Le Parlement de Guinée-Bissau aurait dû entamer en mai le débat sur le projet de révision constitutionnelle, mais le point a été retiré de l’ordre du jour après que les dirigeants parlementaires de tous les groupes aient posé la question de savoir si le sujet devait être débattu de manière appropriée dans la forme où il a été proposé ou pas. Les députés ont dit Non
Ce que Umaru Embalò ignore, ce qui est en soit tout à fait normal, l’initiative de la révision Constitutionnelle revient au Parlement. C’est ce que les députés lui ont rappelé et qui ne semble pas lui plaire.

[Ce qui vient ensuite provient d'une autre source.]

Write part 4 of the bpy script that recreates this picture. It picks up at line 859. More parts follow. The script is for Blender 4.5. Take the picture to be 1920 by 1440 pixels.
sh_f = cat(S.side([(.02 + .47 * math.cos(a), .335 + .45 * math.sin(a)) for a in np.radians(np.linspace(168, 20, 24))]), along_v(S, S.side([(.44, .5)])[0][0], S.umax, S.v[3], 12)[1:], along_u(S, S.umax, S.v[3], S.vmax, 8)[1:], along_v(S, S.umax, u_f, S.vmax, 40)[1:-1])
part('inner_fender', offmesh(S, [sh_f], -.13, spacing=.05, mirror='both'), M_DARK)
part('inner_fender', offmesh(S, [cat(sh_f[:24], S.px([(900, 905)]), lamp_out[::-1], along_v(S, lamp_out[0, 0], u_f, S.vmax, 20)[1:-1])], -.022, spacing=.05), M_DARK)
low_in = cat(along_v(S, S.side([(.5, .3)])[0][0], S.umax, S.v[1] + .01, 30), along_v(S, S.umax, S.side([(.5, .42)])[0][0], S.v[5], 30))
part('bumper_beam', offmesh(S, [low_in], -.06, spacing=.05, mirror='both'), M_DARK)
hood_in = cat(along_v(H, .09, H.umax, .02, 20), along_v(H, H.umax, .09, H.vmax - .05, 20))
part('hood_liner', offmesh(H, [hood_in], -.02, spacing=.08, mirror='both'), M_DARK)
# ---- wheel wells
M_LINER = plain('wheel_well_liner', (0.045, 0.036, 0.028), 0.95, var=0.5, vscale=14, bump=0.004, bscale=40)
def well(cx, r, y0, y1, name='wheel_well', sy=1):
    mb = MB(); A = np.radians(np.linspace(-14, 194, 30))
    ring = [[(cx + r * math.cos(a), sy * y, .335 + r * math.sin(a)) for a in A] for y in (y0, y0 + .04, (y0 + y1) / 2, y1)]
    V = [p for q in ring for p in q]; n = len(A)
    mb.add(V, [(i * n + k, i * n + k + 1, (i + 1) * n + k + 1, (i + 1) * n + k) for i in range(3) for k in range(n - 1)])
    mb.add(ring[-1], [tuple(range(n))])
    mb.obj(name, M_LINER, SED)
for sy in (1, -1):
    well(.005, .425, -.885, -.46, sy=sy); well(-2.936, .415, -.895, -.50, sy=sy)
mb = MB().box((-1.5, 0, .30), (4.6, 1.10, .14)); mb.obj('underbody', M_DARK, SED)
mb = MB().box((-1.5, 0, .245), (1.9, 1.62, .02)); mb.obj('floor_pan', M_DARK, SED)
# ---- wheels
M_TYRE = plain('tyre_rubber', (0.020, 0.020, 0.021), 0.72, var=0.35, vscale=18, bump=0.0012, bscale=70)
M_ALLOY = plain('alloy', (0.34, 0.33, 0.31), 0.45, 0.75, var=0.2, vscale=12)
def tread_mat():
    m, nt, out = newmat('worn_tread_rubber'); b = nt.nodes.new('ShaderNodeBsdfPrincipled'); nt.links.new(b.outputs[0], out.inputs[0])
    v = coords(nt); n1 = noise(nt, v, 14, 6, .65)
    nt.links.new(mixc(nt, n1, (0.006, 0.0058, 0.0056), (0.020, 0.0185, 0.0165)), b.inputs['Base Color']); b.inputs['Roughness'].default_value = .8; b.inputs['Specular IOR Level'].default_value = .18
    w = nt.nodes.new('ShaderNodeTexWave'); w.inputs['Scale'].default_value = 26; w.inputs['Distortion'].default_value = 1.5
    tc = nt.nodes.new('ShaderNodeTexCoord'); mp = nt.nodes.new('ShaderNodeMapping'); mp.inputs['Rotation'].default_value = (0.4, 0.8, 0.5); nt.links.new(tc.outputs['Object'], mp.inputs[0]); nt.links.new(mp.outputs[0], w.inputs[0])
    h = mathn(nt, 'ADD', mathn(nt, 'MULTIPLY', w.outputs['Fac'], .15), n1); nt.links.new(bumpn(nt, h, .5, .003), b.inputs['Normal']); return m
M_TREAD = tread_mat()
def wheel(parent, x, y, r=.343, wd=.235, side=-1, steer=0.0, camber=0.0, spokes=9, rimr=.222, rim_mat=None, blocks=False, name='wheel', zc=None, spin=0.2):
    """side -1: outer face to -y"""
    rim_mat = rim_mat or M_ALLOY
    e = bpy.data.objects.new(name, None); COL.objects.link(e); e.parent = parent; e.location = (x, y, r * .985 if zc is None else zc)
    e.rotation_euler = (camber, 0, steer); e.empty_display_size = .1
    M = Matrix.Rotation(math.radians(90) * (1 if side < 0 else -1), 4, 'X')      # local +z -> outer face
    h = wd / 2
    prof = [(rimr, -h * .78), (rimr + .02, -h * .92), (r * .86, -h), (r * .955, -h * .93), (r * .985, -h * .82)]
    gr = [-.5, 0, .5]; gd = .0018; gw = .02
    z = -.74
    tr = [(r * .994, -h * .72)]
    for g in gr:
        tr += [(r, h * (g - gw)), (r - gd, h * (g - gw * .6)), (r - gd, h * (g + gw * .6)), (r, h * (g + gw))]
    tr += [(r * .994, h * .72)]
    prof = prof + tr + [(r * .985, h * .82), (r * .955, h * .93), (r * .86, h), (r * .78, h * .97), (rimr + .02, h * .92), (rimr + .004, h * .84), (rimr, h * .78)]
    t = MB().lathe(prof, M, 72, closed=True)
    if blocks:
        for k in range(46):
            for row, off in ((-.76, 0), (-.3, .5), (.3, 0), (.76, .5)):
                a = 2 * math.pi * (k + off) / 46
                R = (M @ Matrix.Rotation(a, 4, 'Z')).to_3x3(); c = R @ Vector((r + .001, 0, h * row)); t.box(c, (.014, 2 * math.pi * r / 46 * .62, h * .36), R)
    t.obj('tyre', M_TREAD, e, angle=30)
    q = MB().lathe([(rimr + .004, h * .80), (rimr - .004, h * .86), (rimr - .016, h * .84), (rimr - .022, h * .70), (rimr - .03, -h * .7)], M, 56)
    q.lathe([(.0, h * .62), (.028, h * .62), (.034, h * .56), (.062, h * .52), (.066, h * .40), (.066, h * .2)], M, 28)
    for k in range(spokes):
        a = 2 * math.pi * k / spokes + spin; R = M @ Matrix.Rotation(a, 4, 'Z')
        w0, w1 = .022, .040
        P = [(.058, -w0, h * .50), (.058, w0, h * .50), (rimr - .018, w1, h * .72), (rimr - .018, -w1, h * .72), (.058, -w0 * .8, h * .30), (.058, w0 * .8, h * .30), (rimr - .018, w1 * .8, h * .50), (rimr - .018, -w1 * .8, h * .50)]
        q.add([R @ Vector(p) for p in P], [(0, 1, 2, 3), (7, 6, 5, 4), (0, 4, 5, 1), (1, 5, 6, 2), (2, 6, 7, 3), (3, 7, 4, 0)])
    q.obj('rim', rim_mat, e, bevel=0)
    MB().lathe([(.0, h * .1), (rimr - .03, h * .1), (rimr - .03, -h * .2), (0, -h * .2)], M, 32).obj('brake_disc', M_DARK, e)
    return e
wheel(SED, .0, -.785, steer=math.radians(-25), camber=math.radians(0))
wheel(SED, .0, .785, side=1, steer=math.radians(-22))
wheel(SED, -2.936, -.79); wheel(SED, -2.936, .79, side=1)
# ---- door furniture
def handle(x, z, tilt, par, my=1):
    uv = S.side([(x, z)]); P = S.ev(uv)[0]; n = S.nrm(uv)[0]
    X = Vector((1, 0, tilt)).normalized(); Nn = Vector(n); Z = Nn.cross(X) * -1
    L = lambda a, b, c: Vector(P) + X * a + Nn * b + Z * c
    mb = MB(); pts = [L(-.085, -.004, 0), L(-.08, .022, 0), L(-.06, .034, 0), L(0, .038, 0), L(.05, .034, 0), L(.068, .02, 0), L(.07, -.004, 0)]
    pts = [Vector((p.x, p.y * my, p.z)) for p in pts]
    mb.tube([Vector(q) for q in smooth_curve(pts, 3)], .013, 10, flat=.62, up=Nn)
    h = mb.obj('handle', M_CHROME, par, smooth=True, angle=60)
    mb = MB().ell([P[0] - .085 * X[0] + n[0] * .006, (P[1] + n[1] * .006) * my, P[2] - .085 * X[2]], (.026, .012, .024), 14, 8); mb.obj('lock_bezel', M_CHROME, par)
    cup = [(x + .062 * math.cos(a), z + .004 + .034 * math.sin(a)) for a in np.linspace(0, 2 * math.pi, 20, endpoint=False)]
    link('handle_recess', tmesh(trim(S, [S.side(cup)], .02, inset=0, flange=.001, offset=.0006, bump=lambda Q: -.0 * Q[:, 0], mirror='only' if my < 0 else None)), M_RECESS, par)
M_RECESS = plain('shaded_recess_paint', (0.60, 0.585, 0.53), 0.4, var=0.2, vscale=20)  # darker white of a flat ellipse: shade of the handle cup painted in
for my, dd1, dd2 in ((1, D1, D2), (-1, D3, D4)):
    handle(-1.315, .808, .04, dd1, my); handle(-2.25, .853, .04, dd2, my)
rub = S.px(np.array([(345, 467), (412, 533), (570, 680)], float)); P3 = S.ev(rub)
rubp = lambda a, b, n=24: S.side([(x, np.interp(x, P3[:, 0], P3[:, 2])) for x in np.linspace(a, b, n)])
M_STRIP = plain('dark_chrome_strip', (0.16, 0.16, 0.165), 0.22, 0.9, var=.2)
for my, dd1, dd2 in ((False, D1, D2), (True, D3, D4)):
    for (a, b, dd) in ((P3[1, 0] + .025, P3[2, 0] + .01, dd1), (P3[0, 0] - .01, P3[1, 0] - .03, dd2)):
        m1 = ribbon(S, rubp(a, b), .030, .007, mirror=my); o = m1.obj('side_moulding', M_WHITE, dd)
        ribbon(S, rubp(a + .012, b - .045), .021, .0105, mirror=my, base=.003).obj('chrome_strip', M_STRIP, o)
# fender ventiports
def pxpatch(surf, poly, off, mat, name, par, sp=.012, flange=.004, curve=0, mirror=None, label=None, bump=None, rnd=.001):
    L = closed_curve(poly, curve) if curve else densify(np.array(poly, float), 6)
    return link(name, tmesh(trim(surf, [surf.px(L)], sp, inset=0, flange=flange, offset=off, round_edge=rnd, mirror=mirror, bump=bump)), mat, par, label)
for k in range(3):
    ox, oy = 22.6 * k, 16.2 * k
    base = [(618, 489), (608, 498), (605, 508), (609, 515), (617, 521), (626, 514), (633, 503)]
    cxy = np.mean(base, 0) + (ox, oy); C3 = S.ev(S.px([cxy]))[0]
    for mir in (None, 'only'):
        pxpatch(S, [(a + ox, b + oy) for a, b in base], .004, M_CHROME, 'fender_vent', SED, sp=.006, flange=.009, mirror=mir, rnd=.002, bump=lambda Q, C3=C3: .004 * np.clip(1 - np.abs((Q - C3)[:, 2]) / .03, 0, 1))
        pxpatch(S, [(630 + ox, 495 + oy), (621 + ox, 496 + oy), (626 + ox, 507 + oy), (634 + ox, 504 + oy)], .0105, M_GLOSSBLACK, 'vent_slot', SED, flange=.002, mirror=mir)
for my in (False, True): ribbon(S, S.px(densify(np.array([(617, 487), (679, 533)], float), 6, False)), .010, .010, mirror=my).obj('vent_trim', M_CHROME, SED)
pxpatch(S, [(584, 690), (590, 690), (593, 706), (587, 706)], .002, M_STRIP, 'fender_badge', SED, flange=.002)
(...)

Car, depuis février 2020, tous les engagements pris par le « général » sans l’aval de l’assemblée nationale, n’ont pas force de loi en Guinée Bissau.
En effet, selon l’avocat Luis Vaz Martin, ancien président de la Ligue des droits humains, « d’après la Constitution actuelle, l’initiative de révision de la Constitution incombe au Parlement et les propositions de révision doivent être adoptées à la majorité des deux tiers des députés constituant l’Assemblée nationale populaire, soit 68 des 102 parlementaires ».
L’année dernière, Umaru Embalò avait mis la charrue avant les bœufs en constituant une commission pour soumettre une proposition de révision de la constitution au Parlement, mais en parallèle, l’Assemblée nationale populaire (ANP) avait un avant-projet dans le même sens.
En juillet dernier, le président en exercice de la Communauté économique des États de l’Afrique de l’Ouest (CEDEAO) et le chef de l’État du Ghana, Nana Akufo-Addo, a annoncé l’envoi d’experts de cette organisation en Guinée-Bissau pour assister à la révision constitutionnelle.